La dificultad
de significar algo ante la magnitud de la belleza que encierra Aya Sofía acaba
encontrándolo en lo que tan raramente debiera seguir allí. El mosaico de
imperios y religiones que se han turnado sus paredes, ya sea para mejor
sustentarlas desde fuera o para taparlas desde dentro, contempla hoy normal,
incluso simbólico, que la iconografía bizantina aún decore, tras cinco siglos y
medio, sus techos y no pocas de sus paredes. Porque perfectamente pudo no haber
sido así. Como un imperio sucedió a otro, un arte se superpuso a otro: el de la
interpretación sobre el que tan explícitamente honraba la fe que Mehmed sitió
al sitiar, y después conquistar, Constantinopla en 1453. Como en el Cristo
Pantocrátor de la imagen, el sustrato de la civilización y de la religión
católica fue borrado en el saqueo que siguió a la conquista otomana de la capital
de Bizancio, pero en algún momento del repintado cultural, las piezas
superiores del puzzle que se venía de arrebatar dejaron de verse como la prueba
de una realidad a la que combatir, y empezaron a contemplarse como la clase de
ilusión que el hombre deposita en el arte. El paso de la religión al museo –como
paradójicamente haría Ataturk en 1931 al instaurar la república turca- salvó al
arte bizantino de Aya Sofía aunque no a su arquitectura.
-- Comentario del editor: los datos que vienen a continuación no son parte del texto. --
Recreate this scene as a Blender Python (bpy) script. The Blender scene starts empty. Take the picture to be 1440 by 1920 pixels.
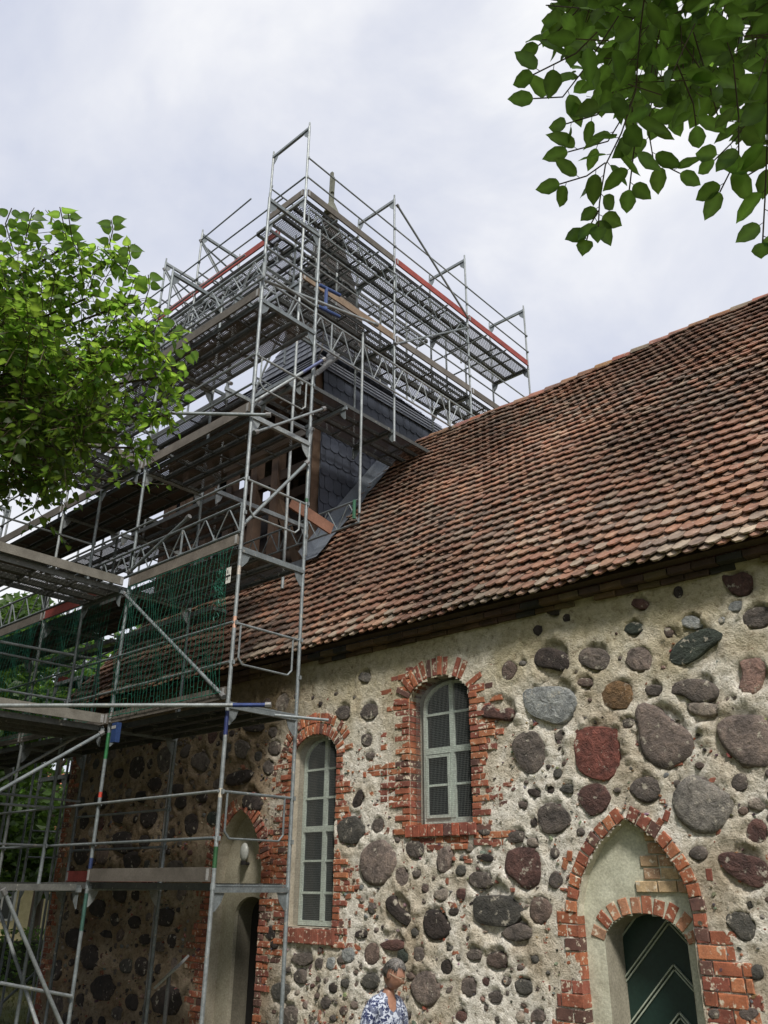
import bpy, math, random
import numpy as np
from mathutils import Vector, Matrix
R = math.radians
random.seed(7); rng = np.random.RandomState(7)
scene = bpy.context.scene
COL = scene.collection

# ------------------------------------------------------------------ camera
CF, CP, CR, CA = 1552.77, R(24.245), R(0.366), R(42.173)   # focal (px of the 1440 wide photo), pitch, roll, azimuth
Fv = Vector((-math.sin(CA)*math.cos(CP), math.cos(CA)*math.cos(CP), math.sin(CP)))
Rv0 = Vector((math.cos(CA), math.sin(CA), 0)); Uv0 = Rv0.cross(Fv)
Rv = Rv0*math.cos(CR) + Uv0*math.sin(CR); Uv = -Rv0*math.sin(CR) + Uv0*math.cos(CR)
cd = bpy.data.cameras.new('camera'); cam = bpy.data.objects.new('camera', cd); COL.objects.link(cam)
cam.matrix_world = Matrix(((Rv.x, Uv.x, -Fv.x, 0), (Rv.y, Uv.y, -Fv.y, 0), (Rv.z, Uv.z, -Fv.z, 0), (0, 0, 0, 1)))
cd.sensor_fit = 'VERTICAL'; cd.sensor_height = 36; cd.lens = CF/1920*36
cd.clip_start = 0.05; cd.clip_end = 1500
scene.camera = cam
scene.render.resolution_x = 768; scene.render.resolution_y = 1024

# ------------------------------------------------------------------ sky, sun, exposure
W = bpy.data.worlds.new('World'); scene.world = W; W.use_nodes = True
nt = W.node_tree; nt.nodes.clear()
def N(nt, t, **kw):
    n = nt.nodes.new(t)
    for k, v in kw.items(): setattr(n, k, v)
    return n
SUN_DIR = Vector((0.52, -0.42, 0.74)).normalized()
sky = N(nt, 'ShaderNodeTexSky', sky_type='NISHITA', sun_disc=False)
sky.sun_elevation = math.asin(SUN_DIR.z); sky.sun_rotation = math.atan2(SUN_DIR.x, SUN_DIR.y)
b1 = N(nt, 'ShaderNodeBackground'); b1.inputs['Strength'].default_value = 0.012
nt.links.new(sky.outputs[0], b1.inputs[0])
tc = N(nt, 'ShaderNodeTexCoord')
mp = N(nt, 'ShaderNodeMapping'); mp.inputs['Scale'].default_value = (1.0, 1.0, 1.7)
nt.links.new(tc.outputs['Generated'], mp.inputs[0])
nz = N(nt, 'ShaderNodeTexNoise'); nz.inputs['Scale'].default_value = 2.3; nz.inputs['Detail'].default_value = 6; nz.inputs['Roughness'].default_value = 0.55
nz.inputs['Distortion'].default_value = 0.4
nt.links.new(mp.outputs[0], nz.inputs['Vector'])
cr = N(nt, 'ShaderNodeValToRGB')
cr.color_ramp.elements[0].position = 0.34; cr.color_ramp.elements[0].color = (0.62, 0.66, 0.79, 1)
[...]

Quienes se refugiaron
en vano dentro de la Iglesia de Santa Sofía una vez caídas las murallas de
Constantinopla, y quienes desde fuera pugnaban por entrar y pasar por las armas
a aquellos verían con estupor que, cinco siglos después, los refuerzos que
llegan para ambos son la misma multitud venida de todo el mundo para ignorar simultáneamente
al catolicismo y al islamismo, y adorar a quienes pusieron ahí al Pantocrátor y
los contrafuertes añadidos en 1577: artesanos y arquitectos.